David Chappell (the SOA Oracle of Oracle) issued his predictions for the market over the coming year, and says that grid computing will be hot, hot hot. But, he cautions, "the definition of grid will be as fuzzy as ESB [Enterprise Service Bus], " given "the various concepts of hardware grids, compute grids, and data grids, and different approaches taken by vendors."

To each vendor its own ESB and grid

David has also been keen on the concept of SOA-grid convergence. He feels they are a good match for the requirements of enterprise-scale SOA. At November's InfoWorld SOA Executive Forum, I saw him deliver a great presentation on how SOA requires a robust underlying infrastructure to effectively scale as service traffic spikes. Both stateful and stateless services need the ability to scale across multiple nodes as demand requires.

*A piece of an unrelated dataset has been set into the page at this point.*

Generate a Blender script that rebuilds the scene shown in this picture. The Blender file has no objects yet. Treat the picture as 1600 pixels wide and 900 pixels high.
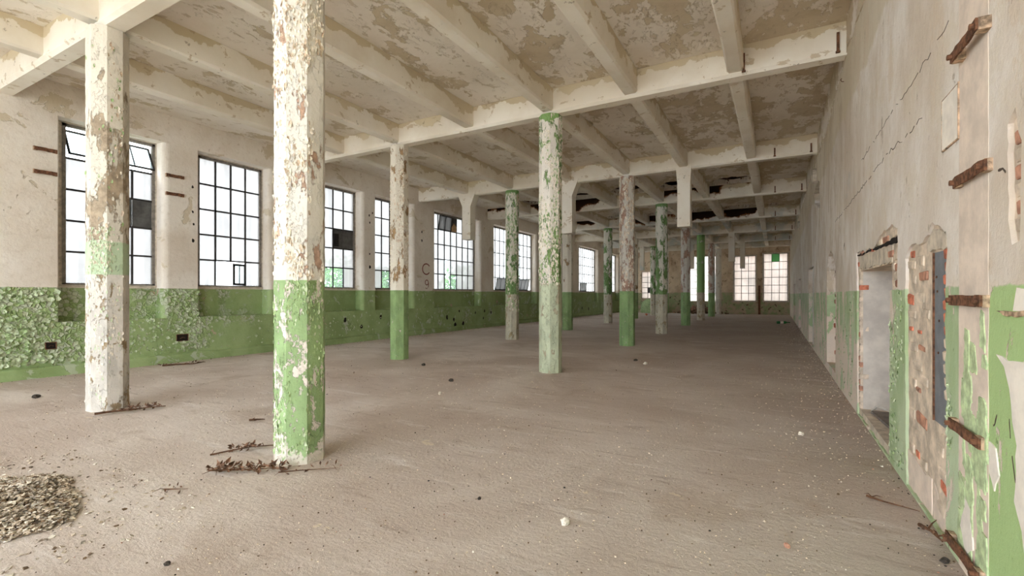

He notes that the financial sector may lead the way here, with something called "eXtreme Transaction Processing" (XTP) running on top of a grid architecture.

David sees more Web 2.0 methodologies coming into the enterprise as a means of accessing and mashing up applications and data. He issues a warning, however, regarding the growing adoption of Web 2.0 interfaces in conjunction with back-end SOA:

"Some of those Web 2.0 applications will fail, with an important piece of the user interface just not showing up one day because one of the supporting feeds just isn’t there any more. The guy who mashed it up in the first place doesn’t work there anymore, and many will be scrambling to figure out who is supposed to fix it, and who to point the finger at."

That's why governance is becoming such an urgent requirement, he adds.

David also sees growth for Event-Driven Architecture (EDA), as well as increasing support for Service Component Architecture (SCA).